L’obsession sisyphéenne que s’impose l’administration centrale à être omnisciente pour apporter réponse à tout, contribue inévitablement à l’hyper-bureaucratisation de la vie sociale, complexifiant toujours plus le quotidien des citoyens. À l’inverse, l’État-partenaire adopte un modèle responsabilisant, délégant compétences et pouvoirs au plus proche des citoyens, voire aux citoyens eux-mêmes. Il s’appuie sur des institutions intermédiaires et locales pour instaurer des rapports de confiance avec les citoyens (et non un rapport purement bureaucratique). En octroyant davantage d’autonomie aux acteurs de terrain et en assumant moins de responsabilités locales et sociales, l’État peut enfin jouer un rôle de stratège. Il peut se concentrer sur une vision d’ensemble, coordonnant les différents acteurs autour d’objectifs à long terme.
Fidèles à leur empirisme historique, les Britanniques tentent de transformer le rapport entre les services publics et les citoyens non seulement par intérêt normatif mais surtout par nécessité pragmatique devant le constat partagé de l’effondrement du modèle social d’après-guerre.

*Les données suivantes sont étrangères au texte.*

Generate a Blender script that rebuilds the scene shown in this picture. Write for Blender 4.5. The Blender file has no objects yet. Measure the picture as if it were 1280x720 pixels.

Insistons-y : il ne s’agit pas ici d’élucubrations d’intellectuels en chambre mais bien de principes concrets qui nourrissent les programmes politiques des partis en lice pour les élections du 4 juillet prochain. La comparaison avec la France est saisissante et n’est pas à son avantage. Ces réflexions d’outre-Manche pourraient pourtant être une bouée de sauvetage pour la France. Le modèle étato-consumériste est dans une impasse cuisante. Acheter la paix sociale en maintenant une dépense sociale exorbitante ne sert qu’à s’y engouffrer davantage. Comme au Royaume-Uni, il serait aujourd’hui urgent qu’un consensus trans-partisan redéfinisse les termes du débat afin de trouver une nouvelle voie : « citoyen acteur » plutôt que « citoyen usager », État-partenaire plutôt qu’État obèse, contribution plutôt que redistribution.